Montreal ideal for literary research

barbara black

On the initiative of Concordia’s Faculty of Arts and Science, 26 professors from three Montreal universities held a bilingual study day April 20 in the Hall Building.

After some words of welcome from Dean David Graham, the participants broke up into three workshops, where discussion was lively. Researchers who shared the subjects of their projects were obviously gratified at how well they were received, and intrigued to hear about the projects of others.

One workshop was devoted to the question of a national literary history, one to cross-cultural analysis of the literary traditions written in English and French, and one was on Montreal as a site for literary exchange.

Ollivier Dyens, chair of Études françaises, was a co-organizer with Marcie Frank, of the English Department. He said the whole day was marked by a remarkable spirit of openness.

“Everyone agreed on the need for full-scale academic partnership,” he said later. “We have not only to rethink categories, but reformulate the very idea of categories."

A lot of the terms his colleagues commonly use are up for discussion in the light of this kind of discussion, such as traversée, intersection, multilinguisme, textes polyglottes, citoyenneté littéraire and contamination.

In fact, the study day seemed to prove these scholars had more in common than they thought.

Participants agreed that Montreal is an ideal research laboratory, and before the day wound up, they had some recommendations.

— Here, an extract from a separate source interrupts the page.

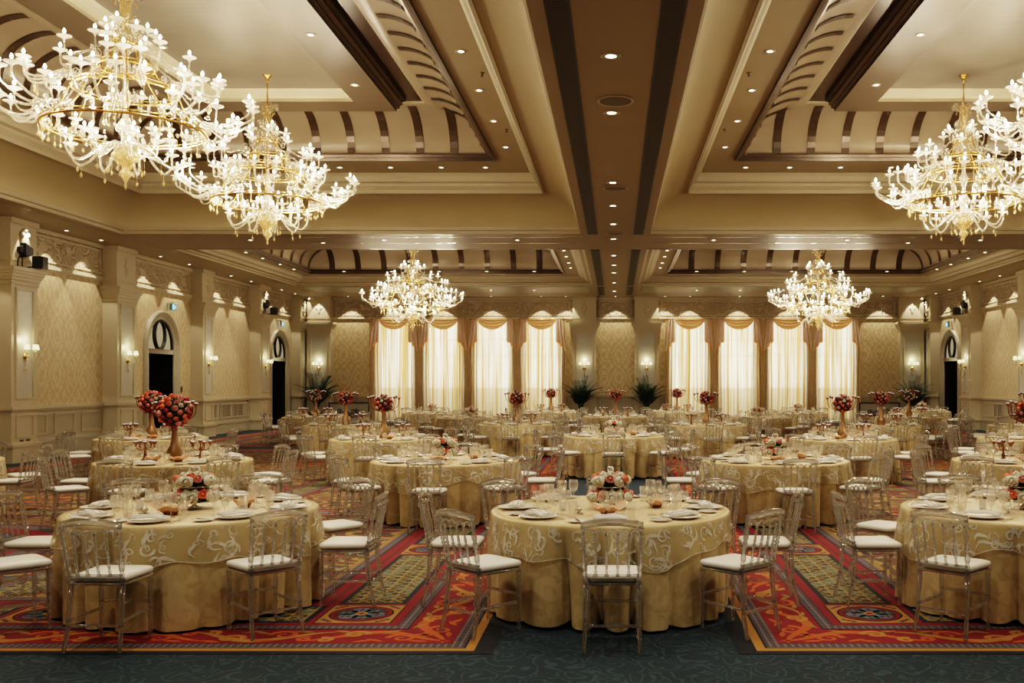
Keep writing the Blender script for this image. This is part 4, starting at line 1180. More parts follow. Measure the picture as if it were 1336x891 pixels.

They would like to see an inter-university cluster of undergraduate courses on the topic of Montreal. It would be drawn from various disciplines, including literary studies in English and French, but also possibly urban studies, art history and film.

They also foresee inter-university graduate seminars to exploit the intersections of language and culture in Montreal.

“There was a strong interest in having a colloquium or conference,” Frank reported. This could be on literary history before and after “the nation,” or it could be a dialogue between the universalism of la litérature mondiale and the minoritism of postcolonialism.

Participants were enthusiastic about holding another such study day, and it’s likely that a website will be developed as a virtual meeting-place for colleagues in the various literature departments in town.